Wow, the trim tab sounds like a challenge for sure. Oh well, one thing at a time. I may be contacting you when I get into it.
 
Only had a few minutes last night to work on the elevator, but was able to bend the flanges on both ribs slightly, and that took care of the problem. One I still need to bend a little more, but all is good and skins are flat to the bend. Lesson learned! ;)
 
The trim tab was a PITA because it's so small and getting radiuses right etc., was a pain in the neck. I rebuilt mine twice, then just cut the lame "folded over ribs" out.

As for the trailing edge, get it as good as you can, you might just squeeze the radius just a bit, but not too much. When you do flight testing, and if one wing is heavy, you can lightly squeeze a trailing edge on the light wing. You can't do that if you construct a wedge version of the aileron.

You'll be fine.
 
Hey Jim,

Just looking at your 4th picture.....did you proseal (RTV, etc) the ends of your stiffeners?

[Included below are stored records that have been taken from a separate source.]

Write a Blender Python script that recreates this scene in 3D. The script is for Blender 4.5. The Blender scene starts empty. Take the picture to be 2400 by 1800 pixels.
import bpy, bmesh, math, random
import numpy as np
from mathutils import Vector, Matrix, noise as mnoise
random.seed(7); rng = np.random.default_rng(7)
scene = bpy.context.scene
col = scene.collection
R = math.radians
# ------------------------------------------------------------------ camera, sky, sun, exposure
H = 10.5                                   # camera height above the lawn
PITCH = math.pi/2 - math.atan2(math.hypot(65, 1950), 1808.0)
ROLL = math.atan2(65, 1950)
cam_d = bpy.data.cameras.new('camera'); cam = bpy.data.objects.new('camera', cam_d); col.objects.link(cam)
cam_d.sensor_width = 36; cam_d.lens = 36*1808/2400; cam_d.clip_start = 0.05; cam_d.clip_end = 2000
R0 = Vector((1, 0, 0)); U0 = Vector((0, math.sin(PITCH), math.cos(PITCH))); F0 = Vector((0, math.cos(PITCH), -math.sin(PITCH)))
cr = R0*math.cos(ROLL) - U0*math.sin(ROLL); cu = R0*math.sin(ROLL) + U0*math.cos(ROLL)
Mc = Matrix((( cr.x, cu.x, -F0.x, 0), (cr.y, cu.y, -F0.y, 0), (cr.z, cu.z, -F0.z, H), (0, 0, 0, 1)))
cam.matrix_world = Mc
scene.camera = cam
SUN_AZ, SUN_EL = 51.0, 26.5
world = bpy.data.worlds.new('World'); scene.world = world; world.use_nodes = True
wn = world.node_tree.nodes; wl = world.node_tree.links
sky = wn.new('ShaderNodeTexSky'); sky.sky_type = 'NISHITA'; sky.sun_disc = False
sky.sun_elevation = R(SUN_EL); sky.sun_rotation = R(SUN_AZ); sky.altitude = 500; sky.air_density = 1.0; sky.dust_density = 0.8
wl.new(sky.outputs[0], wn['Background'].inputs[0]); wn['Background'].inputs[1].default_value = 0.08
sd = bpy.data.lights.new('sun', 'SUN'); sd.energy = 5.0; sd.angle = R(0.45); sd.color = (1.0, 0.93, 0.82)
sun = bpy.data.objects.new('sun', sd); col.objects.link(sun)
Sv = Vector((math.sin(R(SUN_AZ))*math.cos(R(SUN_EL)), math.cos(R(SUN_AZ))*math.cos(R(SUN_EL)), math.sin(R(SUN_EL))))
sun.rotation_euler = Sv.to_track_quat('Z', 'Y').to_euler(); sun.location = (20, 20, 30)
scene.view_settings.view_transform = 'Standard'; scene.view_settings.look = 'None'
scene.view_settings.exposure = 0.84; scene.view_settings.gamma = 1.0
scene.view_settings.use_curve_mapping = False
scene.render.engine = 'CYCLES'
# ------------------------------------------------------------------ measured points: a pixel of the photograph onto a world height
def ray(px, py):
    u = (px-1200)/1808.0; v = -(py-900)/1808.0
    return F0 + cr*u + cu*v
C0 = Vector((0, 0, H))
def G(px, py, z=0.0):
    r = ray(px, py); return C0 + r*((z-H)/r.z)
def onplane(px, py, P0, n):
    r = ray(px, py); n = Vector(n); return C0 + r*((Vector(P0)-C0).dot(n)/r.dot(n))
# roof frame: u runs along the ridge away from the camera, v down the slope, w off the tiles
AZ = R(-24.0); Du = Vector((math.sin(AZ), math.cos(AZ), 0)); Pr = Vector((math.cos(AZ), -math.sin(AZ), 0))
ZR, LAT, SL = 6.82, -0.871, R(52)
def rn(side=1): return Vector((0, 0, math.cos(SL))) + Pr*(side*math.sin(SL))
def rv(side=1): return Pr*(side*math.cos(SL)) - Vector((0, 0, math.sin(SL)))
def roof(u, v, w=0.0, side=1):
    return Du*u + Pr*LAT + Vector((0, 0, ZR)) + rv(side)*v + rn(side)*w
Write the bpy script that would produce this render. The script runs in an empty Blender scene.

Yeah, definitely squeeze the trailine edge portion of that end rib a bit.

Cheers,

Brad
 
Need to call you Eagle Eye, Brad. Haven't yet, but I just got back from the Tractor Supply store with the syringes to make the job easier. I was hesitant to add the Proseal until sure about the bending. I wish I had thought to do more prep on the stiffeners BEFORE bending them, but it is what it is. I've been doing so much running around the past two days, and it's so darn hot in the garage, that I probably won't get to the Proseal until Thursday or Friday now.
 
Oh man, you're psychic.....doing the exact same deal here. Got some 50 CC syringes on eBay, but still looking for a long needle. Did Tractor Supply carry those as well?

Thanks Jim,

Brad
 
Oh man, you're psychic.....doing the exact same deal here. Got some 50 CC syringes on eBay, but still looking for a long needle. Did Tractor Supply carry those as well?
Brad

Brad, Tractor Supply had the syringes, although mine are 35 cc and 20 cc. I've dry run pushing them into the folded elevator and it's a tight fit, but I can get them into the space. You won't need any needles. In fact, the Proseal is so viscous you'll have to cut off the tip on the end of the syringe, or at least drill it out. From what I read it needs to be about a 3/16" opening. You might do a search elsewhere on the subject, but that's what I've read, and it makes sense. Besides, we're squirting a "glob" of Proseal onto the stiffeners, so a 3/16" opening makes sense to me.
 
Thanks Jim! Let us know how you do.

Take care,
Brad

Well, actually turned out better than I expected. Mixed the Proseal gookempucky into a nice darkish gray using 2 oz of white and .2 oz black, and that turned out to be plenty to apply a nice gum wad size gob on each stiffener. Rather than try and ladel the "stuff" into the syringe, I drilled out the end of the 25 ml syringe with a 1/4" bit, piled up the Proseal into a nice size glob on my mixing tile, and sucked it up into the syringe. Had to stop now and then and burp out the air, but it really worked well. Then I was able to fit the syringe down into the elevator close to the end of the stringers, and pushed the glob out of the syringe. It really worked well. Had to stop and reload one time, but again the original batch was all I had to mix up, and I had a small amount left over, so I made a sample out of that and dated it. I'm told the Proseal will peel out of the syringe once it cures, and that I can scrape it off the ceramic tile with a razor blade, so as far as I can tell, all is good. I cleco'd the skeleton to the skin and will let it set for a day or two, then finish riveting it up. I can't say that I'm looking forward to doing this on a much larger scale with the tanks, but we'll manage one way or the other. ;) Oh yeah, sorry I didn't take pictures, but at least I don't have a Proseal coated camera!

PS: My scale was my weak spot. I need to get one that measues in grams to be more accurate. I was using a digital postage scale, and it worked okay, but I'd rather go with grams than pounds/ounces.